The drying of the concrete continues by removal of moisture from the concrete for several weeks after pouring. I have found that in using the roof structure of this invention the drying time of the concrete is not greatly increased. This results from the concrete being in direct contact with the moisture permeable formboard. The continued drying of the concrete after a built-up type roofing membrane is applied to its exterior, continues by the moisture escaping through the formboard.

The deck structure of this invention, particularly roof deck, provides properties which are presently being called for by newer building regulations. The first such property is fire ratings which, following suitable ASTM or Underwriters Laboratories testing, result in two hour fire ratings for the insulated deck structure. The second important property is thermal insulation combined with the satisfactory fire rating. Present energy conservation considerations result in a "U" value of 0.10 and less being desirable. Calculations show that roof deck structures of this invention utilizing the sheet metal shape shown in FIG. 1 as a sub-purlin with 11/2 inch ALOYGLAS formboard, 11/2 inch polyurethane formboard and 2 inch gypsum concrete with roofing and air film the resistance to upward heat transfer or "R" value is 20.4 resulting in a "U" value of about 0.05. Thus, an inexpensive deck is provided having both a two hour fire rating for Class 1 fire rated construction and insulation properties resulting in "U" values of less than 0.10. Further, a range of desired insulating properties may be achieved by varying the thickness of the synthetic polymer foam.
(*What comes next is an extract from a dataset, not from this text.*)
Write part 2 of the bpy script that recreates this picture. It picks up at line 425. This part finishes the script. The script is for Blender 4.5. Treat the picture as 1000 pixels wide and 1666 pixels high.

While in the foregoing specification this invention has been described in relation to certain preferred embodiments thereof, and many details have been set forth for purpose of illustration, it will be apparent to those skilled in the art that the invention is susceptible to additional embodiments and that certain of the details described herein can be varied considerably without departing from the basic principles of the invention.

Claims

1. A poured concrete insulated deck structure comprising:

a series of parallel sub-purlins having horizontal flanges extending outwardly at the lower portion of said sub-purlin;

high temperature resistant, moisture permeable formboard, said formboard being a mineral fiber structural board having plastic bonded mineral fibers with an integral mat facing reinforced with parallel glass fiber strands, resting on said flanges between adjacent sub-purlins, said formboard having secured to its upper surface rigid synthetic polymer foam having spaces vertically therethrough providing communication from the upper side of said formboard to the upper side of said foam, said spaces having an area of about 5 to about 20 percent of the area of said formboard;

poured concrete adjacent the upper side of said foam and extending through said spaces contacting the upper side of said formboard, said concrete completing drying by escape of moisture through said formboard;

reinforcing wire mesh over said foam; and

a waterproof wearing surface to the exterior of the poured concrete.

2. The deck structure of claim 1 wherein said mineral fiber formboard has a density of about 9 to about 12 pounds per cubic foot.

3. The deck structure of claim 1 wherein said mineral fiber formboard is a rigid spun mineral formboard.